Painauraison · 11/11/2024 12:01

I think some clubs are good but not the take over your life type. I think it's too heavily sport based and that you should encourage her to try different clubs without forcing her to continue.

Mine do brownies and cubs, piano lessons and hockey club. This is more than enough! But none of them are competitive and taking up weekends. If she isn't enjoying gymnastics and you can't see a future in it, then what's the point? most children I know who do it go 3 times a week minimum and compete alot so there's no way once a week is going to really lead anywhere.

If recommend an instrument but privately rather than through school. This is because school lessons are often a group lesson and very short do they don't progress that quickly. They need to practice a fair bit at home so that could keep her busy?

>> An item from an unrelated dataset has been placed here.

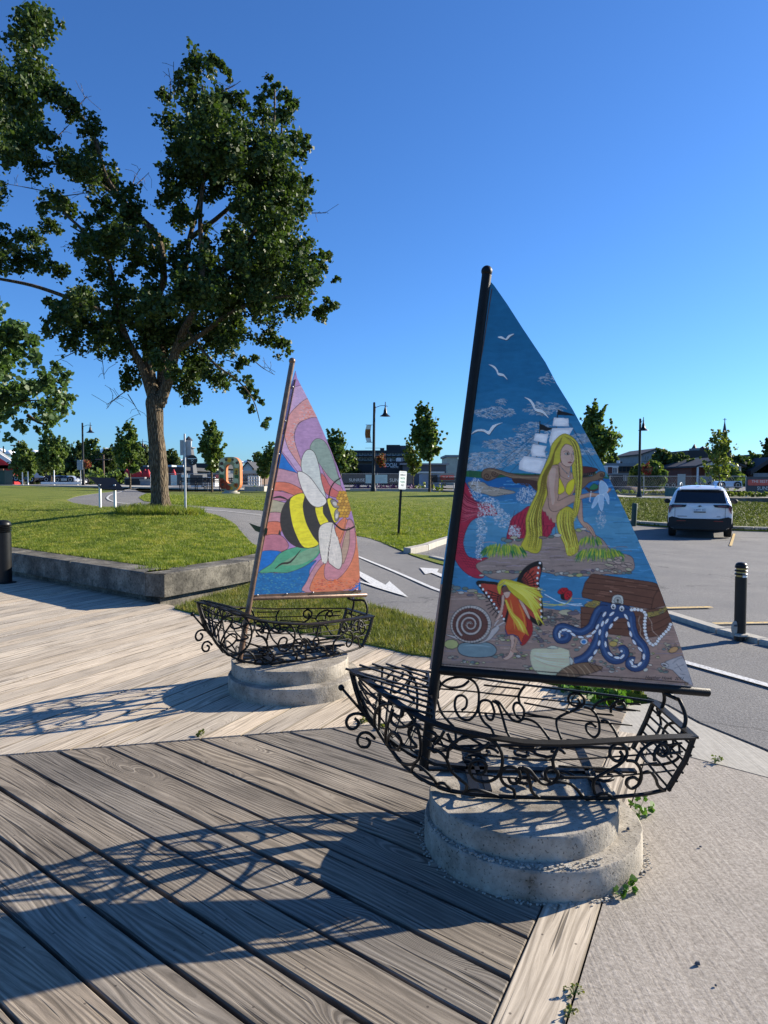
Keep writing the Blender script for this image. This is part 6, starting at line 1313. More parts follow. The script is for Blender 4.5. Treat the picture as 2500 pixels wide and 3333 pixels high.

IbizaToTheNorfolkBroads · 11/11/2024 12:04

My dc are 13 and 16. IME developing individual skills is as important as socialising. Something for them, something they can progress at, take forward through life.

Both DC started music lessons at around 7, both are pretty competent now, and music has become social for them - both play in bands/orchestras and perform in public often (not just in school concerts).

For socialising, activity and general skills for life, Cubs could be ideal.

DD (13) now does cricket 1-2 a week (year round now she is old enough for the indoor winter league); school football team (train once a week, play about once a fortnight); Scouts; piano lesson; drum lesson; band (village brass band); Saturday morning music centre (percussion for 3 more bands).

DS(16) does Explorer Scouts, archery, choir, orchestra, band weekly. That's plenty enough for his GCSE year!